US tariff uncertainty: Export orders to India continue, exporters hope for a trade deal before August 1 deadline


Despite the uncertainty over tariff hikes by the US as well as the India-US trade deal, export orders continue. Industry sources said that as of now they are not facing any problems in receiving export orders and it is business as usual.

“A lot of the tariff uncertainty has already been factored in and with new tariff hikes being announced by the US on an almost daily basis, buyers are starting to take it as par for the course,” said an industry source, adding that export orders and shipments from US buyers remain on track.

Exporters also remain hopeful that a mini-trade deal between India and the US will be signed before the August 1 deadline, helping them get some concessions and a reprieve from the higher tariff of 26%.

The Indian team for the bilateral trade agreement with the US is set to resume negotiations and will be visiting Washington DC next week, official sources have said, indicating that India is hopeful of finalising a limited trade deal by the end of the month.

However, certain sectors like textiles and apparels and footwear have a competitive cost advantage compared to the reciprocal tariffs faced by other countries.

Mithileshwar Thakur, Secretary General of the Apparel Export Promotion Council (AEPC), said, “The existing tariff of 26% gives India a cost advantage in natural garments vis-a-vis Bangladesh.

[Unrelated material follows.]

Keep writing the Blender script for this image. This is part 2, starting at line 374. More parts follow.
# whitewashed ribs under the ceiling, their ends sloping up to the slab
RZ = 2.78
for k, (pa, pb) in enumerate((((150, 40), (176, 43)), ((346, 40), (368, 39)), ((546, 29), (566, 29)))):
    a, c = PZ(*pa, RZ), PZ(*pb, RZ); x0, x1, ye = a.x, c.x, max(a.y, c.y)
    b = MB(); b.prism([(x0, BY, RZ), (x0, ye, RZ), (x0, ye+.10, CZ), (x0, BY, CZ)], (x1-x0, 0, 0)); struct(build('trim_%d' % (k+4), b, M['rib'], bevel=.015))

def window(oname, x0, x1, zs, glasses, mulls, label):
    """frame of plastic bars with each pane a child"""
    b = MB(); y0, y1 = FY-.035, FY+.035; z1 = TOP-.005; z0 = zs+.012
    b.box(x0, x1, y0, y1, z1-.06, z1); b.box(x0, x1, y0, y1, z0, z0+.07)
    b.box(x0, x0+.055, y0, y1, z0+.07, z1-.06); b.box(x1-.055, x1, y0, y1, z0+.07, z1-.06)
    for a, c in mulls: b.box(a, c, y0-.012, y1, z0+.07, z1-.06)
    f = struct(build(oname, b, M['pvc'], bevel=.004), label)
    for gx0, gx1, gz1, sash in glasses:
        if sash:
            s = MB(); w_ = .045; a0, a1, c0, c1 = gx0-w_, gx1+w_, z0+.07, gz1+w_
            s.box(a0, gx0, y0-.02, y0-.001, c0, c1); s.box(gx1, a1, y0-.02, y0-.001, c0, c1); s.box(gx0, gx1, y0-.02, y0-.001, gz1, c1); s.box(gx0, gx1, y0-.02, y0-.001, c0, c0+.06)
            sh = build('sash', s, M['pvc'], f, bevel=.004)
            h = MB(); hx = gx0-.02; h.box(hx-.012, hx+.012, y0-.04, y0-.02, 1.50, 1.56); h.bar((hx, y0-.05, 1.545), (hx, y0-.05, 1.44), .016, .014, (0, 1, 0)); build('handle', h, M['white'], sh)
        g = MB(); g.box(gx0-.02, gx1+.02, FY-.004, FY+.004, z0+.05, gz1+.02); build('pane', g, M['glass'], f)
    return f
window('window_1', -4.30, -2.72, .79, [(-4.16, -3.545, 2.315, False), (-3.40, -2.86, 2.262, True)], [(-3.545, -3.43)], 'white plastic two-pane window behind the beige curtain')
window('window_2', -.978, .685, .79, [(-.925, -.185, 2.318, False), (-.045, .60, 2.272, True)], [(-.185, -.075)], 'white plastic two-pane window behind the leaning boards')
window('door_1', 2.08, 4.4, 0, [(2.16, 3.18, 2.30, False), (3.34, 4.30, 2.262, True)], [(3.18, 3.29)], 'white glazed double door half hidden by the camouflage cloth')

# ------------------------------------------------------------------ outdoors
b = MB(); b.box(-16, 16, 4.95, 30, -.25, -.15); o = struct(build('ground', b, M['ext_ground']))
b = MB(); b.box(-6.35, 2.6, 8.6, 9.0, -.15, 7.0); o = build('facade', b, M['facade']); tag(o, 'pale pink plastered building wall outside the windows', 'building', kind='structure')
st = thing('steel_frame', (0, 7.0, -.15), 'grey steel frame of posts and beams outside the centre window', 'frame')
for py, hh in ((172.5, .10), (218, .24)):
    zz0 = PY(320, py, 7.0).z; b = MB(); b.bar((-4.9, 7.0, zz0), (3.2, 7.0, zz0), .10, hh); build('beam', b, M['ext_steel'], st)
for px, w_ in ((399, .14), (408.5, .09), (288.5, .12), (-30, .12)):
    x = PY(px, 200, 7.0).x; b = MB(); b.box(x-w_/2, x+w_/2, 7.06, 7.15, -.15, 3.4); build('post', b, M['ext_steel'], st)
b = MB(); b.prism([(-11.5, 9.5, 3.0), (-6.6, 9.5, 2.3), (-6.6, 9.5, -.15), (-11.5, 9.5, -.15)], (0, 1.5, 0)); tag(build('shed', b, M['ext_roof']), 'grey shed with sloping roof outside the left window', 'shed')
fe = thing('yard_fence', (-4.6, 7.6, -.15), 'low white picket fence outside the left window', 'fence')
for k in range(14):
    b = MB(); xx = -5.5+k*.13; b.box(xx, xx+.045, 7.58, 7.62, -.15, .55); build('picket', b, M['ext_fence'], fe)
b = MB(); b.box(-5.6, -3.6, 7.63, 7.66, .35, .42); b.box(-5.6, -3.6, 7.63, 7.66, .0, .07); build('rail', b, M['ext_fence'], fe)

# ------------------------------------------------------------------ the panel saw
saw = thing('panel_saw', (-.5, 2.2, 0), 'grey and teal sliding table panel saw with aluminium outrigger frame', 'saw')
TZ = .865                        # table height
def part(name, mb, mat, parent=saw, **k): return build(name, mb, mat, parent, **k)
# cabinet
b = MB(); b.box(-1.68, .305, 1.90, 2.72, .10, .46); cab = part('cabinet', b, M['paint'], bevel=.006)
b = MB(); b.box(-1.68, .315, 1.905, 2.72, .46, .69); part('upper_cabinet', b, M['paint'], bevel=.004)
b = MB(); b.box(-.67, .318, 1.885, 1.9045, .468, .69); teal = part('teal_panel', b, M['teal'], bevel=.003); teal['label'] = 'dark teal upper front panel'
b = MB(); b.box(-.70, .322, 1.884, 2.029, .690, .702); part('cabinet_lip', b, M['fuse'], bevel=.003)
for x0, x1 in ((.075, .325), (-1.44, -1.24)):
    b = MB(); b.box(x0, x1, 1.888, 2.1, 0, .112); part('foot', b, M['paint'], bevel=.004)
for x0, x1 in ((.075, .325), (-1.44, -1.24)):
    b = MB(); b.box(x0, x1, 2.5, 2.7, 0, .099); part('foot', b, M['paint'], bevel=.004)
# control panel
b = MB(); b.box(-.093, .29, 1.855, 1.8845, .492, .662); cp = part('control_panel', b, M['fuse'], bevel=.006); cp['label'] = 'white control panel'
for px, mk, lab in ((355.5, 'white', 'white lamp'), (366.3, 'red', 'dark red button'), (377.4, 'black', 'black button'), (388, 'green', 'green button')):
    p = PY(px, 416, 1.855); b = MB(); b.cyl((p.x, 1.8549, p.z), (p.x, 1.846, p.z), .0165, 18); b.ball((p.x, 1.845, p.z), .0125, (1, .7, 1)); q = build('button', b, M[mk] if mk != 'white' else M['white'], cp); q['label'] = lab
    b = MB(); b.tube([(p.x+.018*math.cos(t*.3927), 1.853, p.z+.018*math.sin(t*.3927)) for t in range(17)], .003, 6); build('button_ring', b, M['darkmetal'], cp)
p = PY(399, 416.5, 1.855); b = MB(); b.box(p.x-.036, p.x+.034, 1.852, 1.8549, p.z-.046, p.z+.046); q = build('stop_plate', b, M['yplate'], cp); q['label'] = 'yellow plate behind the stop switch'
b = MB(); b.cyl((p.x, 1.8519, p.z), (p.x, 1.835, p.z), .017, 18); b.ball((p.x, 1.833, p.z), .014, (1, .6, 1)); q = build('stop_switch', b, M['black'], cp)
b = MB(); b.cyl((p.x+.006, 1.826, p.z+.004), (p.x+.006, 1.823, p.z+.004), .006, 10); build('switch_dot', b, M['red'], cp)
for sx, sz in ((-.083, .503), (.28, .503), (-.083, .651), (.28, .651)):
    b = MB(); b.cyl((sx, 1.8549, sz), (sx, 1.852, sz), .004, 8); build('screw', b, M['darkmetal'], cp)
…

If a trade deal between India and the US is finalised with even a 15% tariff, India will get a cost advantage vis-a-vis Bangladesh in both natural and synthetic garments. We are awaiting clarity on the BTA. As of now export orders are still coming.”

The US is India’s biggest market for textile and apparel exports. During January-May 2025, US imports of textile and apparel from India were valued at $5.11 billion, a rise of more than 13% compared to the same period last year when the figure stood at $4.51 billion, said a recent release by the Confederation of Indian Textile Industry (CITI).

“We are actively tracking the progress of the latest tariff-related announcements, including their impact on specific sectors, since they concern many countries which are our competitors in the textile and apparel export arena,” said CITI Chairman Rakesh Mehra.

Meanwhile, a new report by GTRI has also warned that India must remain cautious given that the US is proposing new tariffs, the most recent being a 10% tariff on all BRICS nations, including India, for using non-dollar currencies in trade.

“While pushing India to sign such a deal, the US has simultaneously proposed a 10% tariff on all BRICS nations, including India, accusing them of undermining the dollar. It has also introduced a bipartisan bill to impose 500% tariffs on countries that continue buying Russian oil and gas—directly targeting India’s energy security,” the report noted.

These aggressive moves indicate that even after a deal, the US may still impose new tariffs on political grounds. India must factor in these risks, safeguard its strategic and economic autonomy, and ensure that any agreement genuinely serves long-term national interests, it underlined.